Exercise directions. The material below should be written out in full and exactly; pictures stay out of the copy.

══ Dataset extract ══

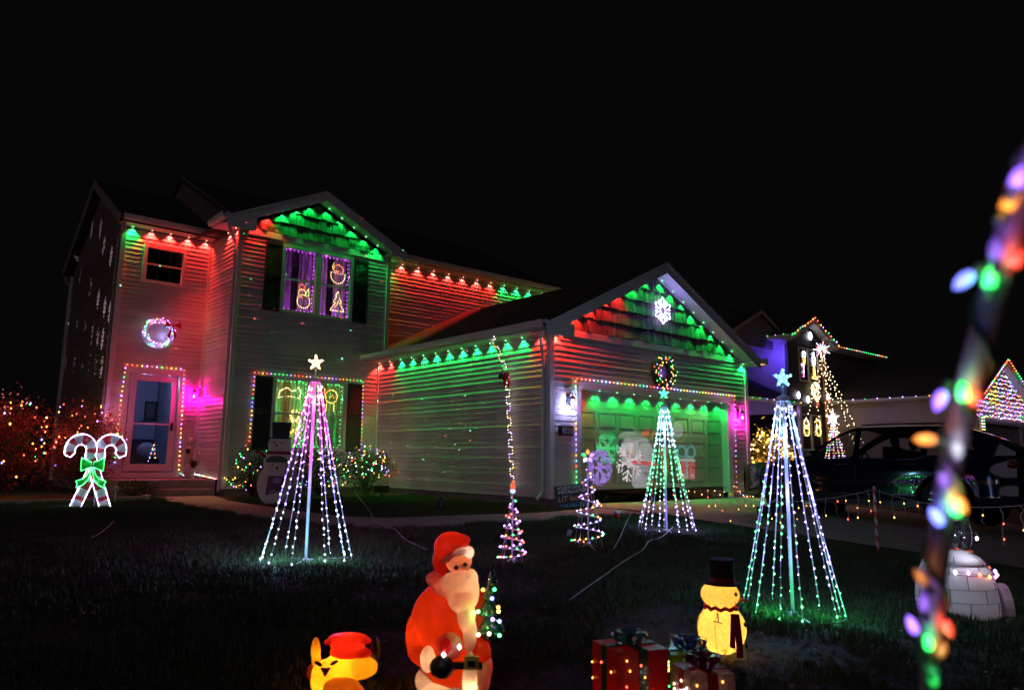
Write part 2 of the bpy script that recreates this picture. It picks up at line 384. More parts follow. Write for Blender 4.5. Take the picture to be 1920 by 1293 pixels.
# garage
DX0,DX1,DZ=.80,5.68,2.18
wall(H,'garage_side_wall','X',0,.045,6.3,ZB,3.18)
wall(H,'garage_front_wall','Y',0,.045,6.47,ZB,3.17,[(DX0-.15,DX1+.15,-1,2.34)])
wall(H,'garage_far_wall','X',6.5,0,6.9,ZB,3.18,single=False)
post(H,.0,.0,ZB-.01,3.17,.11); post(H,6.5,.0,ZB-.06,3.17,.1); post(H,-.02,6.30,ZB,3.17,.07)
mb=MB(); mb.box(.03,6.5,.03,.15,-.3,ZB); mb.box(.03,.15,.15,6.4,-.3,ZB)
mb.box(-3.66,.1,6.35,6.45,-.3,ZB); mb.box(-3.66,-3.55,6.35,8.3,-.3,ZB); mb.v=[v for v in mb.v]
for bx_ in ((.03,DX0,.03,.15,-.3,ZB),(DX1,6.5,.03,.15,-.3,ZB),(.031,.15,.15,6.4,-.3,ZB),(-3.66,.02,6.35,6.45,-.3,ZB),(-3.66,-3.55,6.45,8.3,-.3,ZB),(-5.64,-5.5,8.4,14.2,-.3,ZB+.1)):
    mb2=MB(); mb2.box(*bx_); mb2.build('foundation',mat('foundation_concrete',(.22,.18,.16),.9,noise=.2,scale=5,bump=.2),H)
# garage roof
GH=3.51; GXC=3.01; GZ=3.21
raked_gable(H,GXC,3.51,3.235,.5,-.42,8.1)
fascia_soffit(H,'X',-.42,.0,-.36,6.32,3.17)
fascia_soffit(H,'X',6.98,6.5,-.36,6.32,3.17,gut=False)
fr=MB(); fr.box(.3,6.2,-.03,0,3.168,3.293); fr.build('frieze_board',TRIM,H)
fr=MB(); fr.box(.0,6.5,-.4,-.02,3.2,3.215); 
# boxed returns at both ends of the garage gable
for s,xa,xb in ((1,-.5,.22),(-1,6.28,6.52)):
    r=MB(); r.box(xa,xb,-.425,-.405,3.06 if s==1 else 3.1,3.30 if s==1 else 3.2); r.box(xa,xb,-.405,-.0,3.172,3.186); r.build('eave_return',TRIM,H)
gable_fill(H,0,GXC,3.12,3.294,.5,SHAKE,w=.115)
post(H,0,0,3.17,3.2,.1)
# garage door surround
s=MB(); s.box(DX0-.14,DX0,-.03,.16,.03,DZ+.0); s.build('door_jamb',TRIM,H)
s=MB(); s.box(DX1,DX1+.14,-.03,.16,-.0,DZ+.0); s.build('door_jamb',TRIM,H)
s=MB(); s.box(DX0-.14,DX1+.14,-.03,.16,DZ,DZ+.14); s.build('door_header',TRIM,H)
DOORM=mat('almond_door_panel',(.52,.49,.46),.5,noise=.05,scale=4,bump=.06,bscale=70)
gd=MB(); gd.box(DX0+.01,DX1-.01,.172,.2,.25,2.35); gdo=gd.build('garage_door',DOORM,H)
sec=[(.25,.785),(.795,1.32),(1.33,1.845),(1.855,2.36)]
for i,(a,b) in enumerate(sec):
    for j in range(8):
        x0=DX0+.01+j*(4.86/8); x1=x0+4.86/8; q=MB(); yy=.172
        # frame round a recessed field with raised centre
        fx0,fx1,fz0,fz1=x0+.055,x1-.055,a+.09,b-.09
        q.box(x0,x1,yy-.022,yy,a,fz0); q.box(x0,x1,yy-.022,yy,fz1,b); q.box(x0,fx0,yy-.022,yy,fz0,fz1); q.box(fx1,x1,yy-.022,yy,fz0,fz1)
        q.add([(fx0+.02,yy-.004,fz0+.02),(fx1-.02,yy-.004,fz0+.02),(fx1-.02,yy-.004,fz1-.02),(fx0+.02,yy-.004,fz1-.02),(fx0+.05,yy-.018,fz0+.05),(fx1-.05,yy-.018,fz0+.05),(fx1-.05,yy-.018,fz1-.05),(fx0+.05,yy-.018,fz1-.05)],
              [(0,1,5,4),(1,2,6,5),(2,3,7,6),(3,0,4,7),(4,5,6,7)])
        q.build('door_panel',DOORM,gdo)
q=MB(); q.box(DX0+.01,DX1-.01,.15,.2,.235,.25); q.build('bottom_seal',DARK,gdo)
gi=MB(); gi.quad((.2,.25,-.03),(6.3,.25,-.03),(6.3,6,-.03),(.2,6,-.03)); gi.quad((.2,6,-.03),(6.3,6,-.03),(6.3,6,2.6),(.2,6,2.6)); gi.build('garage_interior',mat('dim_garage_wall',(.2,.16,.12),.9,noise=.3),H)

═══

Written response.
Write part 2 of the bpy script that recreates this picture. It picks up at line 384. More parts follow. Write for Blender 4.5. Take the picture to be 1920 by 1293 pixels.
# garage
DX0,DX1,DZ=.80,5.68,2.18
wall(H,'garage_side_wall','X',0,.045,6.3,ZB,3.18)
wall(H,'garage_front_wall','Y',0,.045,6.47,ZB,3.17,[(DX0-.15,DX1+.15,-1,2.34)])
wall(H,'garage_far_wall','X',6.5,0,6.9,ZB,3.18,single=False)
post(H,.0,.0,ZB-.01,3.17,.11); post(H,6.5,.0,ZB-.06,3.17,.1); post(H,-.02,6.30,ZB,3.17,.07)
mb=MB(); mb.box(.03,6.5,.03,.15,-.3,ZB); mb.box(.03,.15,.15,6.4,-.3,ZB)
mb.box(-3.66,.1,6.35,6.45,-.3,ZB); mb.box(-3.66,-3.55,6.35,8.3,-.3,ZB); mb.v=[v for v in mb.v]
for bx_ in ((.03,DX0,.03,.15,-.3,ZB),(DX1,6.5,.03,.15,-.3,ZB),(.031,.15,.15,6.4,-.3,ZB),(-3.66,.02,6.35,6.45,-.3,ZB),(-3.66,-3.55,6.45,8.3,-.3,ZB),(-5.64,-5.5,8.4,14.2,-.3,ZB+.1)):
    mb2=MB(); mb2.box(*bx_); mb2.build('foundation',mat('foundation_concrete',(.22,.18,.16),.9,noise=.2,scale=5,bump=.2),H)
# garage roof
GH=3.51; GXC=3.01; GZ=3.21
raked_gable(H,GXC,3.51,3.235,.5,-.42,8.1)
fascia_soffit(H,'X',-.42,.0,-.36,6.32,3.17)
fascia_soffit(H,'X',6.98,6.5,-.36,6.32,3.17,gut=False)
fr=MB(); fr.box(.3,6.2,-.03,0,3.168,3.293); fr.build('frieze_board',TRIM,H)
fr=MB(); fr.box(.0,6.5,-.4,-.02,3.2,3.215); 
# boxed returns at both ends of the garage gable
for s,xa,xb in ((1,-.5,.22),(-1,6.28,6.52)):
    r=MB(); r.box(xa,xb,-.425,-.405,3.06 if s==1 else 3.1,3.30 if s==1 else 3.2); r.box(xa,xb,-.405,-.0,3.172,3.186); r.build('eave_return',TRIM,H)
gable_fill(H,0,GXC,3.12,3.294,.5,SHAKE,w=.115)
post(H,0,0,3.17,3.2,.1)
# garage door surround
s=MB(); s.box(DX0-.14,DX0,-.03,.16,.03,DZ+.0); s.build('door_jamb',TRIM,H)
s=MB(); s.box(DX1,DX1+.14,-.03,.16,-.0,DZ+.0); s.build('door_jamb',TRIM,H)
s=MB(); s.box(DX0-.14,DX1+.14,-.03,.16,DZ,DZ+.14); s.build('door_header',TRIM,H)
DOORM=mat('almond_door_panel',(.52,.49,.46),.5,noise=.05,scale=4,bump=.06,bscale=70)
gd=MB(); gd.box(DX0+.01,DX1-.01,.172,.2,.25,2.35); gdo=gd.build('garage_door',DOORM,H)
sec=[(.25,.785),(.795,1.32),(1.33,1.845),(1.855,2.36)]
for i,(a,b) in enumerate(sec):
    for j in range(8):
        x0=DX0+.01+j*(4.86/8); x1=x0+4.86/8; q=MB(); yy=.172
        # frame round a recessed field with raised centre
        fx0,fx1,fz0,fz1=x0+.055,x1-.055,a+.09,b-.09
        q.box(x0,x1,yy-.022,yy,a,fz0); q.box(x0,x1,yy-.022,yy,fz1,b); q.box(x0,fx0,yy-.022,yy,fz0,fz1); q.box(fx1,x1,yy-.022,yy,fz0,fz1)
        q.add([(fx0+.02,yy-.004,fz0+.02),(fx1-.02,yy-.004,fz0+.02),(fx1-.02,yy-.004,fz1-.02),(fx0+.02,yy-.004,fz1-.02),(fx0+.05,yy-.018,fz0+.05),(fx1-.05,yy-.018,fz0+.05),(fx1-.05,yy-.018,fz1-.05),(fx0+.05,yy-.018,fz1-.05)],
              [(0,1,5,4),(1,2,6,5),(2,3,7,6),(3,0,4,7),(4,5,6,7)])
        q.build('door_panel',DOORM,gdo)
q=MB(); q.box(DX0+.01,DX1-.01,.15,.2,.235,.25); q.build('bottom_seal',DARK,gdo)
gi=MB(); gi.quad((.2,.25,-.03),(6.3,.25,-.03),(6.3,6,-.03),(.2,6,-.03)); gi.quad((.2,6,-.03),(6.3,6,-.03),(6.3,6,2.6),(.2,6,2.6)); gi.build('garage_interior',mat('dim_garage_wall',(.2,.16,.12),.9,noise=.3),H)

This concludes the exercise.